Mr Hamade told judges that Mr Al Assad had threatened to “break” Lebanon over Hariri’s head, and that Druze leader Walid Jumblatt had advised the prime minister to resign and leave Lebanon for his personal safety.

Mr Jumblatt himself may testify before the court, and has indicated his willingness to do so. Hariri’s successor, former prime minister Fouad Siniora, will also testify.

Testimony by the witnesses is expected to continue next week.

But it remains unclear how prosecutors plan to link the estrangement of Mr Al Assad and Hariri to the actions of the men suspected of carrying out the bombing. Their whereabouts is unknown and Hizbollah has vowed not to hand them over.

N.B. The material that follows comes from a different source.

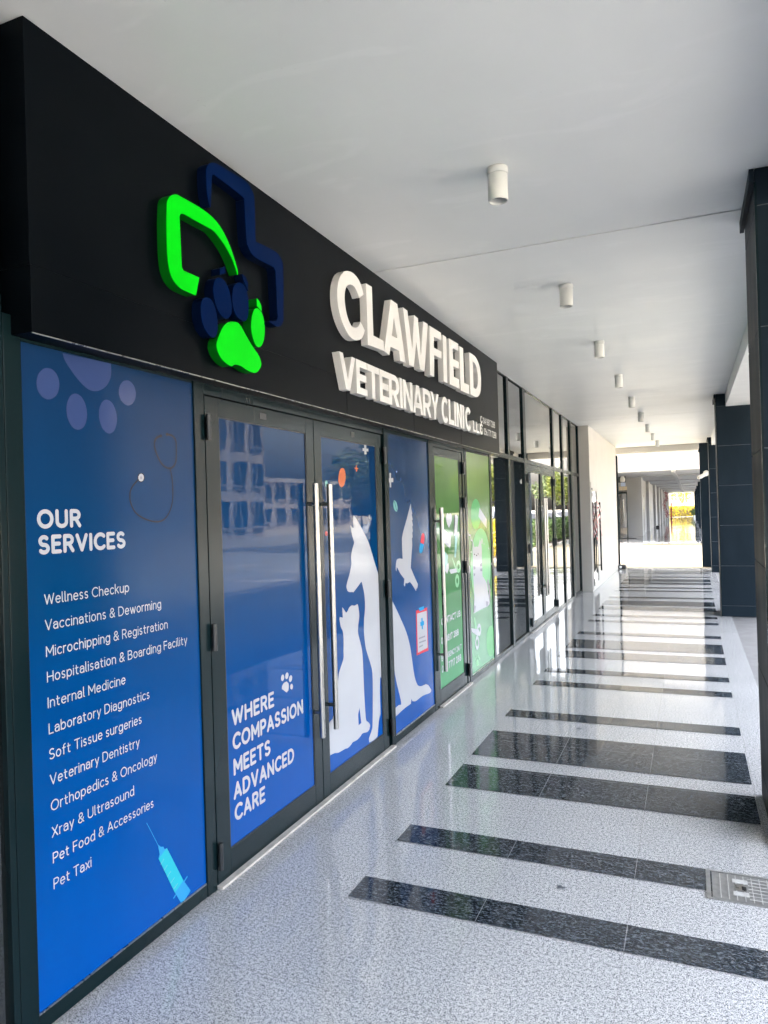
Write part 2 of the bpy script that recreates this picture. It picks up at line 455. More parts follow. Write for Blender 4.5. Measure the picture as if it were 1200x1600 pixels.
# sign
m = mat('black_composite_board', (.009, .011, .013), .3, spec=.05)
nn = noise(m, coords(m, (1, 1.2, 2)), 2.0, 5)
LK(m, ramp(m, nn, [(.3, g3(.28)), (.75, g3(.32))]), B(m).inputs['Roughness'])
LK(m, ramp(m, nn, [(.3, (.0010, .0020, .0032)), (.7, (.0020, .0032, .0046))]), B(m).inputs['Base Color'])
M['sign_board'] = m
M['letter_white'] = simple('white_channel_letter', (.68, .67, .65), .38, .04, 5)
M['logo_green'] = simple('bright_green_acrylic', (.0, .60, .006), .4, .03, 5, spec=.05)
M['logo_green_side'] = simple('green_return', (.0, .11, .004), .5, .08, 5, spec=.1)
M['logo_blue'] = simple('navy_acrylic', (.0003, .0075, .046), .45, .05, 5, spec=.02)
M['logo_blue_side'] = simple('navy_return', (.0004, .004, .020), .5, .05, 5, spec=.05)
# clear shop glass with a dark shop behind it: black glossy pane, slightly wavy
m = mat('dark_shop_glass', (.006, .008, .008), .012, ior=1.8, coat=.7, coat_rough=.01)
w1 = noise(m, coords(m, (1, .7, .5)), .9, 2)
bump(m, w1, .045, .03)
M['glass'] = m
# pillar cladding
m = mat('black_porcelain_cladding', (.018, .022, .028), .24, ior=1.5, spec=.09)
nn = noise(m, coords(m, (2, 2, .7)), 2.2, 5, .5, .3)
LK(m, ramp(m, nn, [(.3, (.006, .0125, .019)), (.75, (.010, .018, .026))]), B(m).inputs['Base Color'])
LK(m, ramp(m, nn, [(.3, g3(.46)), (.75, g3(.55))]), B(m).inputs['Roughness'])
M['cladding'] = m
M['grout'] = simple('grey_grout', (.10, .11, .12), .8, .15, 20)
M['lamp_white'] = simple('white_powder_coat', (.62, .62, .58), .42, .03, 8)
M['lens'] = mat('dark_lamp_glass', (.03, .045, .05), .08, ior=1.6, coat=.6)
M['black'] = simple('black_plastic', (.012, .012, .013), .45, .2)
M['cover'] = vary(mat('galvanised_cover', (.34, .34, .33), .42, metal=.75), (.34, .34, .33), .18, 40, (.32, .55))
M['cover_rib'] = vary(mat('worn_rib_metal', (.62, .62, .60), .4, metal=.4), (.62, .62, .60), .15, 60, (.3, .5))
M['sill'] = vary(mat('pale_stone_sill', (.46, .43, .39), .6), (.46, .43, .39), .2, 18)
M['asphalt'] = simple('asphalt', (.15, .148, .14), .85, .2, 30)
M['earth'] = simple('dry_earth', (.22, .19, .14), .9, .2, 2)
M['white_paint'] = simple('white_road_paint', (.7, .7, .68), .6, .1, 8)
M['kerb'] = simple('kerb_stone', (.42, .40, .37), .7, .12, 6)
M['car_white'] = mat('white_car_paint', (.74, .75, .76), .25, coat=1.0); M['car_silver'] = mat('silver_car_paint', (.42, .44, .46), .25, metal=.5, coat=1.0); M['car_dark'] = mat('graphite_car_paint', (.05, .055, .065), .25, metal=.4, coat=1.0)
M['car_glass'] = mat('tinted_car_glass', (.012, .014, .016), .03, coat=.8)
M['tyre'] = simple('tyre_rubber', (.02, .02, .02), .8, .2, 20)
M['rim'] = mat('alloy_rim', (.5, .5, .5), .3, metal=1.0)
M['lamp_red'] = mat('rear_lamp_red', (.4, .01, .01), .2, coat=.6); M['lamp_clear'] = mat('headlamp_clear', (.7, .7, .7), .1, coat=.8)
def leafmat(name, a, b):
    m = mat(name, a, .55)
    oi = N(m, 'ShaderNodeNewGeometry')
    n_ = noise(m, coords(m), 3.0, 3)
    LK(m, ramp(m, mth(m, 'ADD', mth(m, 'MULTIPLY', n_, .6), mth(m, 'MULTIPLY', oi.outputs['Random Per Island'], .4)), [(.25, a), (.75, b)]), B(m).inputs['Base Color'])
    B(m).inputs['Subsurface Weight'].default_value = 0
    return m
M['leaf_green'] = leafmat('hedge_leaves', (.03, .07, .012), (.09, .15, .03))
M['leaf_yellow'] = leafmat('yellow_flower_leaves', (.26, .21, .003), (.60, .50, .006))
M['leaf_lime'] = leafmat('lime_leaves', (.12, .17, .02), (.30, .32, .035))
M['leaf_tree'] = leafmat('tree_leaves', (.05, .085, .02), (.14, .19, .045))
M['bark'] = simple('bark', (.16, .12, .09), .9, .25, 12)
M['window_dark'] = mat('far_window_glass', (.03, .035, .04), .06, ior=1.6)
m = mat('red_white_tape', (.7, .7, .7), .35)
tcn = N(m, 'ShaderNodeUVMap')
sep = N(m, 'ShaderNodeSeparateXYZ'); LK(m, tcn.outputs[0], sep.inputs[0])
st_ = mth(m, 'GREATER_THAN', mth(m, 'FRACT', mth(m, 'ADD', mth(m, 'MULTIPLY', sep.outputs[0], 7), sep.outputs[1])), .5)
LK(m, mix(m, st_, (.70, .68, .67), (.38, .004, .014)), B(m).inputs['Base Color'])
M['tape'] = m
M['petal_red'] = leafmat('dark_red_petals', (.12, .02, .03), (.40, .10, .10)); M['petal_pale'] = leafmat('pale_petals', (.45, .35, .33), (.7, .62, .6)); M['terracotta'] = simple('white_pot', (.7, .7, .68), .5, .05)
M['sign_red'] = simple('red_board', (.35, .03, .04), .5, .1); M['beige'] = simple('beige_board', (.55, .43, .28), .6, .1); M['pale_blue'] = simple('pale_blue_board', (.42, .50, .68), .4, .05)
M['leak_black'] = mat('light_leak_black', (.012, .012, .013), .9)

# ------------------------------------------------------------------ measured outlines of the printed graphics and sign, (y, z) in metres on the shop front
G = {}
G['logo_green'] = [[2.262,2.874],[2.267,2.894],[2.279,2.913],[2.303,2.931],[2.326,2.939],[2.349,2.94],[2.416,2.942],[2.486,2.942],[2.548,2.935],[2.601,2.917],[2.644,2.887],[2.681,2.846],[2.713,2.796],[2.732,2.76],[2.731,2.741],[2.696,2.793],[2.652,2.833],[2.604,2.861],[2.556,2.878],[2.503,2.878],[2.423,2.877],[2.37,2.877],[2.348,2.872],[2.337,2.859],[2.336,2.842],[2.339,2.709],[2.341,2.655],[2.35,2.645],[2.451,2.646],[2.426,2.566],[2.38,2.566],[2.333,2.568],[2.296,2.582],[2.271,2.61],[2.259,2.654],[2.255,2.712],[2.256,2.801]]
G['logo_blue'] = [[2.52,3.114],[2.526,3.139],[2.548,3.161],[2.581,3.176],[2.614,3.182],[2.751,3.192],[2.812,3.196],[2.848,3.187],[2.875,3.166],[2.886,3.135],[2.886,2.942],[3.02,2.95],[3.083,2.948],[3.118,2.929],[3.133,2.888],[3.122,2.657],[3.115,2.617],[3.092,2.593],[3.049,2.581],[2.98,2.59],[3.05,2.61],[3.067,2.632],[3.057,2.857],[3.043,2.868],[2.902,2.865],[2.851,2.874],[2.821,2.899],[2.81,2.93],[2.801,3.101],[2.783,3.114],[2.589,3.124],[2.567,3.116],[2.558,3.104],[2.544,2.973],[2.539,2.971],[2.525,3.007],[2.519,3.056]]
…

Prosecutors argued that the conspiracy took place in tandem with political developments. The plot allegedly began a month after an August 2004 meeting between Mr Al Assad and Hariri, and after the passage of UN Security Council Resolution 1559 ordering the departure of all foreign forces from Lebanon and the disarmament of all militias. This was seen as a threat to Syria’s military presence in the country and the weapons of its ally, Hizbollah.

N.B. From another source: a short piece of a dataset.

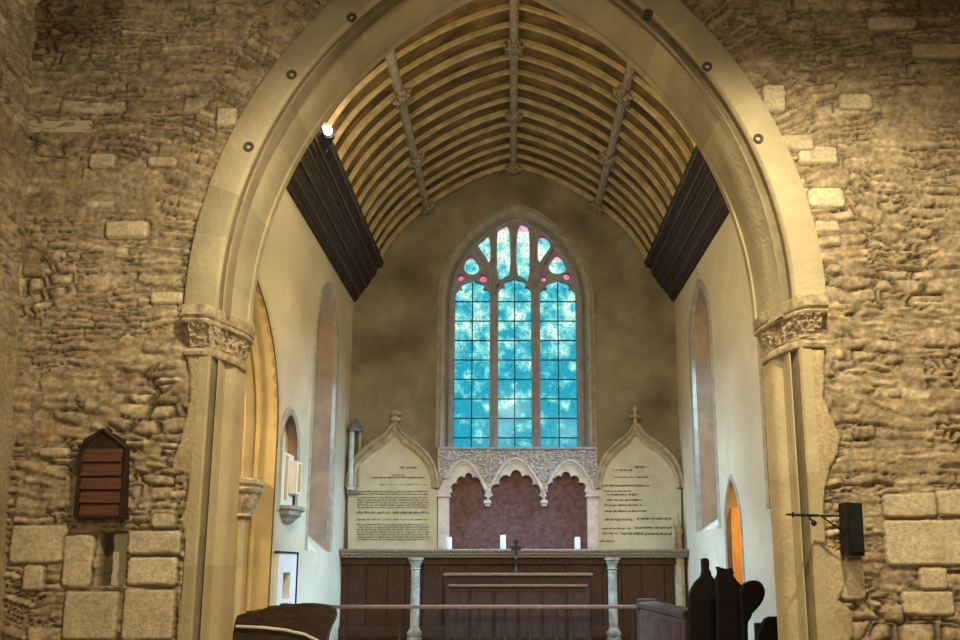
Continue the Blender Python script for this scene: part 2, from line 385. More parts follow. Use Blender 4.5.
def stone_colour(h, sd, tone, hue, U, V, seed):
    n1 = fbm(U*3, V*3, seed+20)[..., None]; n2 = fbm(U*30, V*30, seed+25, 3)[..., None]
    st = ST_A + (ST_B - ST_A) * (tone[..., None] ** 1.3)
    st = np.where((hue > .95)[..., None], ST_P * .85, st)
    st = np.where(((hue < .03))[..., None], np.array([.44, .30, .15]), st)
    m = sst(-.004, .010, sd)[..., None]
    c = MORTAR * (.75 + .5 * n1) * (1 - m) + st * m
    ck = fbm(U*5, V*5, seed+30, 2)
    cr = (sst(.0065, .0, np.abs(sd + .003)) * sst(.40, .56, ck))[..., None]      # open joints where mortar has fallen out
    c = c * (1 - cr * .9) + CREV * cr * .9
    n3 = fbm(U*11, V*16, seed+40, 2)[..., None]
    return c * (.22 + .98 * n2 + .55 * n3), cr[..., 0]
def grid_mesh(name, P, keep, colr, material):
    ny, nx = P.shape[:2]; idx = np.arange(ny * nx).reshape(ny, nx)
    q = np.stack([idx[:-1, :-1], idx[:-1, 1:], idx[1:, 1:], idx[1:, :-1]], -1)
    kq = keep[:-1, :-1] & keep[:-1, 1:] & keep[1:, 1:] & keep[1:, :-1]
    q = q[kq]; used = np.unique(q); mp = np.full(ny * nx, -1); mp[used] = np.arange(len(used)); q = mp[q]
    me = bpy.data.meshes.new(name); V = P.reshape(-1, 3)[used]
    me.vertices.add(len(V)); me.vertices.foreach_set('co', V.astype(np.float32).ravel())
    me.loops.add(q.size); me.loops.foreach_set('vertex_index', q.astype(np.int32).ravel())
    me.polygons.add(len(q)); me.polygons.foreach_set('loop_start', np.arange(0, q.size, 4, dtype=np.int32))
    me.update(calc_edges=True); me.validate()
    me.polygons.foreach_set('use_smooth', np.ones(len(me.polygons), dtype=bool))
    ca = me.color_attributes.new('Col', 'FLOAT_COLOR', 'POINT')
    c4 = np.concatenate([colr.reshape(-1, 3)[used], np.ones((len(used), 1))], 1)
    ca.data.foreach_set('color', c4.astype(np.float32).ravel())
    me.materials.append(material)
    o = bpy.data.objects.new(name, me); COL.objects.link(o); o['kind'] = 'structure'
    return o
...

They also said the plot rapidly gained pace after a meeting between Hariri and Syria’s chief of military intelligence in Lebanon, Rustom Ghazaleh, in January 2005.

Defence lawyers revealed in a hearing this month that prosecutors were seeking to include a telephone number belonging to Mr Al Assad in court documents, and they were also seeking to link a telephone network used by the alleged commanders of the assassination plot to Hizbollah.

Prosecutors have not indicted any Syrian officials so far, nor have they explicitly said they plan to do so. Still, defence lawyers have called on prosecutors to lay out their theory of Syrian complicity in an amended indictment, and to explicitly say if they plan on formally accusing Syrian officials in the case.

“This ghost of the Syrians is coming out of the cupboard,” said Philippe Larochelle, a lawyer for one of the suspects in the case, at a hearing earlier this month.